Reproduce the material that follows, please, but only from its first line to the line containing "return Vector(((u - 800)", inclusive.
:: RECORDS FOR PROCESSING
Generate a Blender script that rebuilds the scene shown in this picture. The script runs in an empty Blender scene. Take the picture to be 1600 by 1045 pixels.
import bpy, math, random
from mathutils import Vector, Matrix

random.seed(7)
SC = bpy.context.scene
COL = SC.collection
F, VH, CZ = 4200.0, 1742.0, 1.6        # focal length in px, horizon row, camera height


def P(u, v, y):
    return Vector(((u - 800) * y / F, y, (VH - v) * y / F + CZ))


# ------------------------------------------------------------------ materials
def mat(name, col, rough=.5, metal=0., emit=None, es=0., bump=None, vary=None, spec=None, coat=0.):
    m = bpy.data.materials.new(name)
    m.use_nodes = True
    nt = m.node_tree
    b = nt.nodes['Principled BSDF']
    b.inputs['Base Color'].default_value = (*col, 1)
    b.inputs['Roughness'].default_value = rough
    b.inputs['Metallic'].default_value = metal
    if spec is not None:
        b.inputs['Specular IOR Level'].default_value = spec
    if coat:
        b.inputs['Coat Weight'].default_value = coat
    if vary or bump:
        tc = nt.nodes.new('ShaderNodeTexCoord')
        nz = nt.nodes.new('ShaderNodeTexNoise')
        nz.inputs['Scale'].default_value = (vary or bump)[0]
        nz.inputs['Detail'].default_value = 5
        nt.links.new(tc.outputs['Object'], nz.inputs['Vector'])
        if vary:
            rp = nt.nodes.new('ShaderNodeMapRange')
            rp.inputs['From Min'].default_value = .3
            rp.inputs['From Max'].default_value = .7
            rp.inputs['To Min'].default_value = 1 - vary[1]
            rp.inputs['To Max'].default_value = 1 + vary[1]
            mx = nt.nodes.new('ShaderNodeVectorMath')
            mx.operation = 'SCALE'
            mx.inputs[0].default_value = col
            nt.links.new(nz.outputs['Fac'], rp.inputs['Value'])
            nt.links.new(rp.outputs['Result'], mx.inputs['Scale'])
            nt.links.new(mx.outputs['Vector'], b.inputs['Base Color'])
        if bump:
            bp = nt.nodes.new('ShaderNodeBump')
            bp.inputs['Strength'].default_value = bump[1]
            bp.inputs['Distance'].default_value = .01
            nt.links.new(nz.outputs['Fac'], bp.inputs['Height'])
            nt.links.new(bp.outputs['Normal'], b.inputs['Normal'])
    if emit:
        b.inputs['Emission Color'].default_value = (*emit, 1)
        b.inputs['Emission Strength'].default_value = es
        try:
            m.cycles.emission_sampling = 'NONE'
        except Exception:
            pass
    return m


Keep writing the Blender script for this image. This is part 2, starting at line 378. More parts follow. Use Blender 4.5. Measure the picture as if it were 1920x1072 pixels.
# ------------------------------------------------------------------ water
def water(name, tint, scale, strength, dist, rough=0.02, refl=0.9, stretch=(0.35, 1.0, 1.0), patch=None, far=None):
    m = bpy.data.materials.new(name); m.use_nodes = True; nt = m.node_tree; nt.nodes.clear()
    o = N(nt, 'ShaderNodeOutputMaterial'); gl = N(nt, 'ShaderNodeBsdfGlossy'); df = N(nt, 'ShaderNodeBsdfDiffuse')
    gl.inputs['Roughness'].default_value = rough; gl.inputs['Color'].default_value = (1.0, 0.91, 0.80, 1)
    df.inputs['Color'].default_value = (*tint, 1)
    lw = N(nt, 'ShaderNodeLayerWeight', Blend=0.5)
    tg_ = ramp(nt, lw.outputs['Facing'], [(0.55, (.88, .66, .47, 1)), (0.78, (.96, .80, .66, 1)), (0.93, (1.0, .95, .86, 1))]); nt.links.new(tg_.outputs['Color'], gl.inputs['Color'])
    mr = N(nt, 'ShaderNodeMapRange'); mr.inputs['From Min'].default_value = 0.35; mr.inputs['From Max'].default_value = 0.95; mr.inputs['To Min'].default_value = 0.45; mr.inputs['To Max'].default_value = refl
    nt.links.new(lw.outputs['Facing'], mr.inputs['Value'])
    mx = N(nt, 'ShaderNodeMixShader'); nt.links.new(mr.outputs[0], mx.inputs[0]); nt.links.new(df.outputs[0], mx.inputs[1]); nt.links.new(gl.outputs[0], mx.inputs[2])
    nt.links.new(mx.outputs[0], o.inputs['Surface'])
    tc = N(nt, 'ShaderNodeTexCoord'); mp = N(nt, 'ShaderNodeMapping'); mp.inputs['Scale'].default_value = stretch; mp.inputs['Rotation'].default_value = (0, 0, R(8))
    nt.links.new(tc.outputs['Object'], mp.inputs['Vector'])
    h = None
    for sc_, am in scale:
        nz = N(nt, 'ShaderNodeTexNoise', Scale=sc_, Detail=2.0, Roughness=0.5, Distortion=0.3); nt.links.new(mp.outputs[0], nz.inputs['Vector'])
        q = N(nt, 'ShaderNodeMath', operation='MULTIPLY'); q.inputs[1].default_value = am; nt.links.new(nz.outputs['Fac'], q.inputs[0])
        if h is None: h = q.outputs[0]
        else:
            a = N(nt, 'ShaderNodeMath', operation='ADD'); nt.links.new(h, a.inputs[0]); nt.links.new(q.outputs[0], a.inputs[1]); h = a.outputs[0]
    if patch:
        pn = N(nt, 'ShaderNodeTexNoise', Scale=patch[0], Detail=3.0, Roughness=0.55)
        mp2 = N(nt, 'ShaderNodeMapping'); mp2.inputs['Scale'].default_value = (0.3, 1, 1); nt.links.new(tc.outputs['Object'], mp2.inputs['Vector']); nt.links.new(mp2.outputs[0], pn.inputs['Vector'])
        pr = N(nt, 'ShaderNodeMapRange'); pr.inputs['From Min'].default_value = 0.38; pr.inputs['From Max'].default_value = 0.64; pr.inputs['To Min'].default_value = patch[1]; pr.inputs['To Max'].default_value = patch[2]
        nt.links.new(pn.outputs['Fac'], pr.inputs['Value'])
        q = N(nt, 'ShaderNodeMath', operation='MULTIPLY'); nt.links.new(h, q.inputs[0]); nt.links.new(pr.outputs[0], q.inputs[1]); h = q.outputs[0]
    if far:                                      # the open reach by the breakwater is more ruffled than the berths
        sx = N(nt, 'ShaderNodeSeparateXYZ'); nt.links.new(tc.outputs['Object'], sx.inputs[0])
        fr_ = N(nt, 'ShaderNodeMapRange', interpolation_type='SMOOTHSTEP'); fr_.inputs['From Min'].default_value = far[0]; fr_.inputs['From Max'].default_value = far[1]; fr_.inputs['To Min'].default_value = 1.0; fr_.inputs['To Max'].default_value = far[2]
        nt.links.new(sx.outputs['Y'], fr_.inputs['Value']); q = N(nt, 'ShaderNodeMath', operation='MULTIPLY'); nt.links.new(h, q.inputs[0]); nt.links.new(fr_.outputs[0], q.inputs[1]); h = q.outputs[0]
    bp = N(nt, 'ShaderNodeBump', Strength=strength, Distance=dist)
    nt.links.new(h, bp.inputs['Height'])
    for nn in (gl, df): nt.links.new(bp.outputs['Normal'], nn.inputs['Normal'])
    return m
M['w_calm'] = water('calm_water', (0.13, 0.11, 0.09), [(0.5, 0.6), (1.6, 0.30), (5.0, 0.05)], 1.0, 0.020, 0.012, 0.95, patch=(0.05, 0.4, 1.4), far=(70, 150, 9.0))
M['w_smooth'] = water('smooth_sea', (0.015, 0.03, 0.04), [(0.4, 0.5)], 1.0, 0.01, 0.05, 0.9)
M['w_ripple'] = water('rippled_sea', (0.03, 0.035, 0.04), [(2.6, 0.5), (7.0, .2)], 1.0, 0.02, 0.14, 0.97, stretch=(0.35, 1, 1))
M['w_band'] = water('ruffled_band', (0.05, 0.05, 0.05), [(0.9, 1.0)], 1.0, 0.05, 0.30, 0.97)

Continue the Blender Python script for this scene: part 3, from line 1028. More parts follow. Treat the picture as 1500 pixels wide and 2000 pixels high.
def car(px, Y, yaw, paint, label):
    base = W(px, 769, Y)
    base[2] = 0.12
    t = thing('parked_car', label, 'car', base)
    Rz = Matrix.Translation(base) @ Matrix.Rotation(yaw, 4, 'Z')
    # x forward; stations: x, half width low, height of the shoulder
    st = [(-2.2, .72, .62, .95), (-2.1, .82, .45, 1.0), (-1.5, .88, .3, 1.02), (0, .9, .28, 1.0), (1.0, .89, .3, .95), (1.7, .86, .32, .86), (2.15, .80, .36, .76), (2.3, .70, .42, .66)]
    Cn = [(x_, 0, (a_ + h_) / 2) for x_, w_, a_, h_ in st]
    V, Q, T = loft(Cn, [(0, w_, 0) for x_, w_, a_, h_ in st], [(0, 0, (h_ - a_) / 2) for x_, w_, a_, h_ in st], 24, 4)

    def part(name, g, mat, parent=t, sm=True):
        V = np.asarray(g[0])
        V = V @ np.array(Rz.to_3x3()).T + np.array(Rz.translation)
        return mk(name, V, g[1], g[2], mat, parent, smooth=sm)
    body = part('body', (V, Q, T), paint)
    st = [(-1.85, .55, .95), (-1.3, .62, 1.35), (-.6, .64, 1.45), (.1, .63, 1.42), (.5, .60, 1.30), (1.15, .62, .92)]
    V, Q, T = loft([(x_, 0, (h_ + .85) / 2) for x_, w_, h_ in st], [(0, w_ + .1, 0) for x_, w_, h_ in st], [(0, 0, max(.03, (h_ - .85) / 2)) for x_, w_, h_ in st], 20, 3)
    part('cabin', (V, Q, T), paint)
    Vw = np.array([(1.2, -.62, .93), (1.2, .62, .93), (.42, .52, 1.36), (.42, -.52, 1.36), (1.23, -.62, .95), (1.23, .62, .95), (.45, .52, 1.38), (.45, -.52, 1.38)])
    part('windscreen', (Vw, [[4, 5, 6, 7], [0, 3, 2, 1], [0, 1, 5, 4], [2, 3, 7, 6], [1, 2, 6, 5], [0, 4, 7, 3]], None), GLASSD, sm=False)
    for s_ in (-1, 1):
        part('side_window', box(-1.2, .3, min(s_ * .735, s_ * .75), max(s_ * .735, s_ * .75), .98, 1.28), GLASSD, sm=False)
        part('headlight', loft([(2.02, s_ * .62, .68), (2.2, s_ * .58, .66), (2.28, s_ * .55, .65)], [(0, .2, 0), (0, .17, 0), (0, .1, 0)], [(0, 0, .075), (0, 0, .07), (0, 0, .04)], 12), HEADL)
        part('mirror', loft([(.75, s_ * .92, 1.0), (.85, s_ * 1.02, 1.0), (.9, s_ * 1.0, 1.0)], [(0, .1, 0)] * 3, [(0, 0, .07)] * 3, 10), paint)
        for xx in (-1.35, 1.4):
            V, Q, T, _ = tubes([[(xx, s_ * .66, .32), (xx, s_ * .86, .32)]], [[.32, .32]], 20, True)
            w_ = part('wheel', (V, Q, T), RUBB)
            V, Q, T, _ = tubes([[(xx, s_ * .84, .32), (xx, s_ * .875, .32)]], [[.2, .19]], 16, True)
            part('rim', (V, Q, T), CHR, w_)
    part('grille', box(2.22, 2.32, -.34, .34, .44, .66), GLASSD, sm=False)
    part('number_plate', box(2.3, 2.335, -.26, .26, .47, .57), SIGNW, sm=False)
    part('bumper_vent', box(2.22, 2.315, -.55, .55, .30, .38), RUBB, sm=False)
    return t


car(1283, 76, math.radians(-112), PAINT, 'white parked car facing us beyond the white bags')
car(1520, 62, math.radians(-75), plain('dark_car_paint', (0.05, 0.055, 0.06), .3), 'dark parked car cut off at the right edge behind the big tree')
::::
• REPLY:
Generate a Blender script that rebuilds the scene shown in this picture. The script runs in an empty Blender scene. Take the picture to be 1600 by 1045 pixels.
import bpy, math, random
from mathutils import Vector, Matrix

random.seed(7)
SC = bpy.context.scene
COL = SC.collection
F, VH, CZ = 4200.0, 1742.0, 1.6        # focal length in px, horizon row, camera height


def P(u, v, y):
    return Vector(((u - 800) * y / F, y, (VH - v) * y / F + CZ))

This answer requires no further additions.